Fundraising: Management fees

It’s common practice in the private equity community for LPs to pay management fees on committed capital from the word go, whether or not that capital has been drawn down. But after a quiet few years on the deployment front across the private equity landscape, the question is being raised again as to whether this is really fair on investors.

In June 2015 Terra Firma founder Guy Hands told investors that as well as investing 10 percent of the firm’s own money in each transaction, Terra Firma would no longer be charging management fees on committed capital that had yet to be invested.

“GPs are currently sitting on $1 trillion of un-invested ‘dry powder’, while new deals are at a 13-year low. For this reason, it is not surprising that LPs no longer want to pay high fees on un-invested capital,” Hands told PEI.

However, some industry insiders have suggested that a blanket switch across the industry to paying fees only on money in the ground might in itself throw up conflicts, encouraging GPs to rush into investing capital.

For starters, while large firms with multiple investment vehicles are unlikely to feel the pinch from such a strategy, those at the smaller end of the market rely on the management fee to provide the resources and infrastructure necessary to find great investment opportunities.

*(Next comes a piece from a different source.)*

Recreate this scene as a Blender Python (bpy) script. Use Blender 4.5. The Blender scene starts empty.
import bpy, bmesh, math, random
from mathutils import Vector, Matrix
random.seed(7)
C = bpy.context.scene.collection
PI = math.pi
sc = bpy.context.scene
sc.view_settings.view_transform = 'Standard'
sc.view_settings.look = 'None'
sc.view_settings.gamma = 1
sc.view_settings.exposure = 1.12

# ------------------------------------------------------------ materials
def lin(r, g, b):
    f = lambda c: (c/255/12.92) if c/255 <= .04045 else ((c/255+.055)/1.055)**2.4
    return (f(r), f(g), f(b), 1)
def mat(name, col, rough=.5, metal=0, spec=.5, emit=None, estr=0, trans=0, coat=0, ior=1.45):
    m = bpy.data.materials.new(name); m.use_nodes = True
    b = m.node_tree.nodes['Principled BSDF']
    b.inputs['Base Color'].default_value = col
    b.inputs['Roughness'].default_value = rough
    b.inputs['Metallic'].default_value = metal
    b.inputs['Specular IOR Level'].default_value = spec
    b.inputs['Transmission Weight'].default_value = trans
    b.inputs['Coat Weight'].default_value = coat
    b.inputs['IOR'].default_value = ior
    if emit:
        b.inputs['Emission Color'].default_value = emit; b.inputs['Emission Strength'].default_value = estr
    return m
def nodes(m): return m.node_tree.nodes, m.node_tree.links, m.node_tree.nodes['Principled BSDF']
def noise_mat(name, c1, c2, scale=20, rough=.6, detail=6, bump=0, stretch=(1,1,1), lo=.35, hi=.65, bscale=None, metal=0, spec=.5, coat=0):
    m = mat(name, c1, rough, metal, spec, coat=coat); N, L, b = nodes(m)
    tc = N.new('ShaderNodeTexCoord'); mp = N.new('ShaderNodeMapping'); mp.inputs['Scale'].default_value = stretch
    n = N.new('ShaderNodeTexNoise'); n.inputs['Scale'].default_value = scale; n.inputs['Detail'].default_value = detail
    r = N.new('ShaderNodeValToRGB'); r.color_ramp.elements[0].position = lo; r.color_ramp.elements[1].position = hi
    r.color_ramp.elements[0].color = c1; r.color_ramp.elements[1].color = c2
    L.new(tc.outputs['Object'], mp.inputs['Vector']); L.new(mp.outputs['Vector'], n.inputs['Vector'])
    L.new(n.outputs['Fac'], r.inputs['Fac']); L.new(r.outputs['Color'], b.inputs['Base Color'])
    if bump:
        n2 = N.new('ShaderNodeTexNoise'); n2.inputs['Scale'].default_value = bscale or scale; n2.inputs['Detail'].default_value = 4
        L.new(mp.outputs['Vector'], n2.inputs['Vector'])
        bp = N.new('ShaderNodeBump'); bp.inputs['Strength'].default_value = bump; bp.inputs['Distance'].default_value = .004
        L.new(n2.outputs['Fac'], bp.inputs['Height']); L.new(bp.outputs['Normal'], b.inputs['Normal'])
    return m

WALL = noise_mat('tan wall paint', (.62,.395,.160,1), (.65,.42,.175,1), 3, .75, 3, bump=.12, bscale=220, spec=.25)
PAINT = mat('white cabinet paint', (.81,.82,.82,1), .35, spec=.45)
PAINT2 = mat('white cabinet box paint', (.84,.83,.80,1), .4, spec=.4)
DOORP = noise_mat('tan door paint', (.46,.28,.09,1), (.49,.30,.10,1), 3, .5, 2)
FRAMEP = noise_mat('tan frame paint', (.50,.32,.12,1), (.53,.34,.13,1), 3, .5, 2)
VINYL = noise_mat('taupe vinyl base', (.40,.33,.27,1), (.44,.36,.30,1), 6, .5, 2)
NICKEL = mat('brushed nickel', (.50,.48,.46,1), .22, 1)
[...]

One LP PEI talked to pointed out that by their very nature GPs want to be doing deals – and therefore if they’re not, you as an LP need to trust that there’s a very good reason. The added pressure – or incentive – of a management fee tied to investment pace could cloud judgment.

A more nuanced approach such as a graduated management fee might be more effective in ensuring true alignment. Nevertheless, Hands’ move demonstrates a willingness from the GP community to engage and seek solutions on LP concerns regarding management fees and alignment of interest.